To Combine, or Not to Combine

Town Clerk Laura Gemme asked the Select Board on June 4 to consider not combining the March 3, 2020, Presidential Primary election and the April 7, 2020, local election for the first time since 1988. Gemme shared that combining the two elections could result in $9,000 savings for the town and would likely produce a greater voter turnout for the local election. However, she continued, combining the elections would require a minimum of twelve election workers per precinct which is extremely challenging to accomplish in March given that many of the workers reside elsewhere for the winter. She also suggested that 14 workers per precinct were optimal, though not required. The state is predicting between 50 and 60 percent turnout for the March 3 Primary election, which Gemme indicated would likely result in about a 35 percent turnout for the local election if it were to be held on the same day. That translates into approximately 20,000 ballots between the two elections. Gemme expressed concern that the number of candidates likely to be on the Democratic Presidential Primary ballot combined with the number of candidates for Town Meeting on the local ballot might overwhelm voters.

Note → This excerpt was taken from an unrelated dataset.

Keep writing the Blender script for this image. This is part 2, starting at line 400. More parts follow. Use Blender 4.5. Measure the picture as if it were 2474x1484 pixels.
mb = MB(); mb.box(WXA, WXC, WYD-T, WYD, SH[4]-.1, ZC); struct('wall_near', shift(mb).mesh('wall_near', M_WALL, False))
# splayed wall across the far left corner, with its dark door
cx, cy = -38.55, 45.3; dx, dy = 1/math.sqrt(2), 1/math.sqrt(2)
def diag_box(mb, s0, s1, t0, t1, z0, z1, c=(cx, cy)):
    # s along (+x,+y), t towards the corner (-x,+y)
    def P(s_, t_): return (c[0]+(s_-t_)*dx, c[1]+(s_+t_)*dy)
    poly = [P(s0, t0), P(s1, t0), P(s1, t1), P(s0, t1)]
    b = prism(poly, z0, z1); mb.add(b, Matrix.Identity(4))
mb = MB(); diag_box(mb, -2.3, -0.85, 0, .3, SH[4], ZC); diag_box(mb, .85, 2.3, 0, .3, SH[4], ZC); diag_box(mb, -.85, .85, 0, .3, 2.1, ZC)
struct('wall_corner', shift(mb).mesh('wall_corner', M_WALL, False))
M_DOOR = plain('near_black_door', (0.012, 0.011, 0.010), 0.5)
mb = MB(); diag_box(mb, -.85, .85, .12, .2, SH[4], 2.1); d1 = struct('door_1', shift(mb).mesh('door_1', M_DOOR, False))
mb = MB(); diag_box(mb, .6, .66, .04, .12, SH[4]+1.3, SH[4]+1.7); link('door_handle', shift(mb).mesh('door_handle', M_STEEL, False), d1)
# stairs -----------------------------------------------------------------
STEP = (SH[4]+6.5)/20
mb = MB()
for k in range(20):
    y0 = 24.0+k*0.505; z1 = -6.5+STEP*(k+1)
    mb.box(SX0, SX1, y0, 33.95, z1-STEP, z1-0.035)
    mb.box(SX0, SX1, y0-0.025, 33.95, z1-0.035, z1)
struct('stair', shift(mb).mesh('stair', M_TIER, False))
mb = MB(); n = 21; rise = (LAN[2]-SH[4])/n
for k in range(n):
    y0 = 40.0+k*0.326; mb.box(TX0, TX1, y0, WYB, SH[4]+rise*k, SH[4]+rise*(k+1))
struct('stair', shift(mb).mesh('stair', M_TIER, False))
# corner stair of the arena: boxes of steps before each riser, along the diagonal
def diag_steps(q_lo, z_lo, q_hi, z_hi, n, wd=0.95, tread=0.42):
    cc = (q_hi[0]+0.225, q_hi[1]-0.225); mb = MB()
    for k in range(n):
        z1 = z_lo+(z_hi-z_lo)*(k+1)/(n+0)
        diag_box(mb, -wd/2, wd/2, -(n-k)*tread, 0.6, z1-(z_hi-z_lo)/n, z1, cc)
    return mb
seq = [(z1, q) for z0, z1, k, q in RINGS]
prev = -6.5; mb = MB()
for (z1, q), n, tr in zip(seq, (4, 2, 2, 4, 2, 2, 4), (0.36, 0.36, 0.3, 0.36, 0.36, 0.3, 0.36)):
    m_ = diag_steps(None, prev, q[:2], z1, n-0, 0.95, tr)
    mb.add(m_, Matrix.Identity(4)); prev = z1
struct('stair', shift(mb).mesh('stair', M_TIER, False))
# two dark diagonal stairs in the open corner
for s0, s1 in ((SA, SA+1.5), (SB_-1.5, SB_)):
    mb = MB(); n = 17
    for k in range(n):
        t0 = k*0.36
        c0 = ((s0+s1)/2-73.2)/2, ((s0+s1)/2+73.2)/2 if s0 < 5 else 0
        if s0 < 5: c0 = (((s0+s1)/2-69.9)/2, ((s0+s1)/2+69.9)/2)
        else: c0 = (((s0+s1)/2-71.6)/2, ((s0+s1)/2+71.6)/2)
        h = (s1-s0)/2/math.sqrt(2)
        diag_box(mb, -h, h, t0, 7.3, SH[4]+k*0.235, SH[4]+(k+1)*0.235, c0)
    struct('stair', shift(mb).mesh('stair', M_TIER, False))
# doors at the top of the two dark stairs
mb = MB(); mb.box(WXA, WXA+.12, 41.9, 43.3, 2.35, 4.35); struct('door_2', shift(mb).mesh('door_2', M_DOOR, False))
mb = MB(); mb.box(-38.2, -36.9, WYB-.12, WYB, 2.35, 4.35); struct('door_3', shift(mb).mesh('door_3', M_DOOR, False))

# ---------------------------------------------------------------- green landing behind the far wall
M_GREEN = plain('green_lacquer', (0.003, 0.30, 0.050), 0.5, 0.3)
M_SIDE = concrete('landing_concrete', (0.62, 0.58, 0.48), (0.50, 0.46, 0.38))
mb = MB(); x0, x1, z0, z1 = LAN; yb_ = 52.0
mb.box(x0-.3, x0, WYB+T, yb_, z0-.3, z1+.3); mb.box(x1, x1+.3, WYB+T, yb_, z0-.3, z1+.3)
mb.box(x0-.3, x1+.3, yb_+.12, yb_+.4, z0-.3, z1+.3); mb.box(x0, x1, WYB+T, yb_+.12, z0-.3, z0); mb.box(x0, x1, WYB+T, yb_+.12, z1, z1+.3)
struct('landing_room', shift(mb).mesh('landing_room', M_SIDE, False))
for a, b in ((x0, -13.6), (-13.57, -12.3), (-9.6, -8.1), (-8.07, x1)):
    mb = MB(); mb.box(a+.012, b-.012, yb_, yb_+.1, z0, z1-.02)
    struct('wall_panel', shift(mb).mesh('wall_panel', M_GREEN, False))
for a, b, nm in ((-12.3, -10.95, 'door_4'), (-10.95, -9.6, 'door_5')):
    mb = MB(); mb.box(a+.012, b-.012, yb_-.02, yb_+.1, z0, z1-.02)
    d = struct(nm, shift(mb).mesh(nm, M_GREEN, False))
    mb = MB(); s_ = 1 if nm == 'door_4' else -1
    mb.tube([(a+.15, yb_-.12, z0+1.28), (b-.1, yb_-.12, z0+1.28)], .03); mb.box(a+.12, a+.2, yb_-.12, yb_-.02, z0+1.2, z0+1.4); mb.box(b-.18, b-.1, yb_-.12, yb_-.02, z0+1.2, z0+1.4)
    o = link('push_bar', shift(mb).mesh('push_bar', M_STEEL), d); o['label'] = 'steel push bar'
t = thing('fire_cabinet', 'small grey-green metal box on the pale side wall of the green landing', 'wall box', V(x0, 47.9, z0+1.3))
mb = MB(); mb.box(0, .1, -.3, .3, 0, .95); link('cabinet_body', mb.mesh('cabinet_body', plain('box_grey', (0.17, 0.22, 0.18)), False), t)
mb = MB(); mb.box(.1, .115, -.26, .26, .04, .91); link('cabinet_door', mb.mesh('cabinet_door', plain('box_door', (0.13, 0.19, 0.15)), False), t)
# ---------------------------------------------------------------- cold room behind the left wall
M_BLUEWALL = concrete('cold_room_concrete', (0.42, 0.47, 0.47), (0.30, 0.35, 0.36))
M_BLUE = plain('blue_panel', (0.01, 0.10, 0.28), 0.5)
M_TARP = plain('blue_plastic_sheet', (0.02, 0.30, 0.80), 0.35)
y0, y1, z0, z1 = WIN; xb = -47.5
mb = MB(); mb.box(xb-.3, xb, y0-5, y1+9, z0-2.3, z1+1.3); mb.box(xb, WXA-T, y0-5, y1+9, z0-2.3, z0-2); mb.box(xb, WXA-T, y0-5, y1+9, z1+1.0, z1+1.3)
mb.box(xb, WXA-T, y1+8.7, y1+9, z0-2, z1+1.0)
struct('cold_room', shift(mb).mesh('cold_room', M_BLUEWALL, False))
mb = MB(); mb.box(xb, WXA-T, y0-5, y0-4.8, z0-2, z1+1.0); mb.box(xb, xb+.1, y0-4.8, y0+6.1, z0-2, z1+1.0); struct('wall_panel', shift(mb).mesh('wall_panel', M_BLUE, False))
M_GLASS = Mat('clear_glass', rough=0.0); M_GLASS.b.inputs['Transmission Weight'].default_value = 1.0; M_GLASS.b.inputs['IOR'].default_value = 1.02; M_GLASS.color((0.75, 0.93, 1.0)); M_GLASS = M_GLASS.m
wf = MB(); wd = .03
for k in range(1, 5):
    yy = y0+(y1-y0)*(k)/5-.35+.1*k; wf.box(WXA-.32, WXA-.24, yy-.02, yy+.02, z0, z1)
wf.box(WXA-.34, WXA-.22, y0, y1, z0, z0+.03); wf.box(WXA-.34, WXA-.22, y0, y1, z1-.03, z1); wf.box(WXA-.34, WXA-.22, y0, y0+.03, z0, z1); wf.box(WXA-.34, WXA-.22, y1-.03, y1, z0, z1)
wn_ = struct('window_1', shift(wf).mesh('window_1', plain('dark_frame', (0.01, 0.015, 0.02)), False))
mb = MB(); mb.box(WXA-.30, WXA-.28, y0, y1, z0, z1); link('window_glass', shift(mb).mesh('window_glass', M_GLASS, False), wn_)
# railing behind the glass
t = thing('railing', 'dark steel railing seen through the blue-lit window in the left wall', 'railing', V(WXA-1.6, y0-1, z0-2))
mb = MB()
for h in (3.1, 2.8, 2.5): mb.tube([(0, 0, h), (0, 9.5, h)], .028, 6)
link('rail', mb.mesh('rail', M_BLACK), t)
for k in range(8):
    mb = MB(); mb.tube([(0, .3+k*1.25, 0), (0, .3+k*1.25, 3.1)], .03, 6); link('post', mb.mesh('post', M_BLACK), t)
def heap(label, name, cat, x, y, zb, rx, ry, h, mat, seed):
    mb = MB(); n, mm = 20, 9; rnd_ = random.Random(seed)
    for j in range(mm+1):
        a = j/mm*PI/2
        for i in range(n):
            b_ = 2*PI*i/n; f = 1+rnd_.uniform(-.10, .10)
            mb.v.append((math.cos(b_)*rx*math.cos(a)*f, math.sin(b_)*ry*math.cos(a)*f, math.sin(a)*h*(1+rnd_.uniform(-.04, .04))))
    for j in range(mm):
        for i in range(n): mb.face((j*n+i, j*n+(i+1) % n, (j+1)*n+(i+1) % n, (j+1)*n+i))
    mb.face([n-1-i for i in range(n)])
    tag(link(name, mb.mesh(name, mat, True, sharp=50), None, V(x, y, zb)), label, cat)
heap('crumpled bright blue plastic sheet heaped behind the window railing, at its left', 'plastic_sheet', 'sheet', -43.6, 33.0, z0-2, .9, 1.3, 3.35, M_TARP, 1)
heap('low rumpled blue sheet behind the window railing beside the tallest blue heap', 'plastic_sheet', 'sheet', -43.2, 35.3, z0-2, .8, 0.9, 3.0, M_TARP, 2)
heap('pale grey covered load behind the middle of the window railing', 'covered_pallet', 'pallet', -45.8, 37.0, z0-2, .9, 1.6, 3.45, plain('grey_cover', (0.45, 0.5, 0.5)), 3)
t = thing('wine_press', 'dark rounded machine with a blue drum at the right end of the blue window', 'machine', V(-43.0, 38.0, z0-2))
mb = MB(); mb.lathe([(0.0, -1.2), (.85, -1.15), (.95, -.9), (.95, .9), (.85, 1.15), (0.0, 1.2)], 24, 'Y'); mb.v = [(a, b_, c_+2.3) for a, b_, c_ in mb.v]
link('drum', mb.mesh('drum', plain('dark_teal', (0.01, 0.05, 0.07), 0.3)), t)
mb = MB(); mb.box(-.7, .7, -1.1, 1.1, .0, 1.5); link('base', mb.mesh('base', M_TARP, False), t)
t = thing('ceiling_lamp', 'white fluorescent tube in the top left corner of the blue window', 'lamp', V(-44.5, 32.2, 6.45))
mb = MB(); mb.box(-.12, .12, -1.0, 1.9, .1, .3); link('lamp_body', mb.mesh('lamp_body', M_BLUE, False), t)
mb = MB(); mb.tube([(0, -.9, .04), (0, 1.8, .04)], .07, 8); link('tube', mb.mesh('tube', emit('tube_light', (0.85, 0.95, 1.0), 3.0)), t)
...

Gemme continued to share that the state was considering allowing early voting for the primary. If the two elections were combined, then early voting, by law, would have to be offered for the local election as well, again requiring more staff time and election workers. The state decision for early voting on the primary may not be known until February. Gemme reminded the board that moving the local election sooner would require the warrant for April Town Meeting to be closed earlier as well, as the local election is the first article on the warrant.

Select Board member Anne Landry recognized Gemme’s concerns while noting that a 35 percent local election turnout if combined with the primary would be double typical turnout, which she indicated as a positive result. Member John Halsey reiterated the potential $9,000 savings in combining the two as well. Several members inquired as to what other communities plan to do. Gemme stated that she was unsure, but would find out. The Select Board intends to place the item on a future agenda. Gemme made the board aware that she needs a decision by August 6 in order to make notification with the Secretary of State’s office.

William Sullivan, chair of the Town Forest Committee, updated the board on a plan to revitalize the Town Forest through some selective thinning of trees in a six-acre section. Sullivan showed evidence of a safety hazard by the council ring created by numerous dead trees in the area. He also showed how many of the trees only have needles in the crown, blocking sunlight from reaching the ground, stifling new growth. Many of the trees are too close together and have the look of a cornfield. This, Sullivan indicated, is due to the fact that the Town Forest was not a naturally occurring forest, but had its origins as a tree farm with the intention of being harvested. There is also an invasive species, buckthorn, that needs to be removed before it can do serious damage to the natural surroundings. Sullivan expressed the committee’s concern about the red pines in the forest as well. Red pine is a northern species that are struggling in the more southern climate of Reading. The forest is better suited to white pine, Sullivan indicated.

There is likely to be a cost for the project as the value of wood is volatile and the dead trees have no value. Sullivan suggested that the best case scenario would be for the project to be revenue neutral. The plan moving forward is for a public meeting on the topic with the project to begin in the fall. “Many may be dismayed by what they see at first,” Sullivan commented. “But we need to take a ten to 40-year view on this.”

After 40 interviews with new and incumbent candidates, the Select Board appointed 45 volunteers to positions on boards, committees, and commissions in town with the terms of the new members beginning July 1, except for Hillary Mattiv who will fill a vacancy on the Zoning Board of Appeals starting on June 5. All of the appointments were confirmed by a vote of 5-0. The board also discussed the role of Select Board liaisons to the various committees and began the process of creating a Select Board “onboarding” manual for new members.

The Select Board adjourned at 9:55 pm.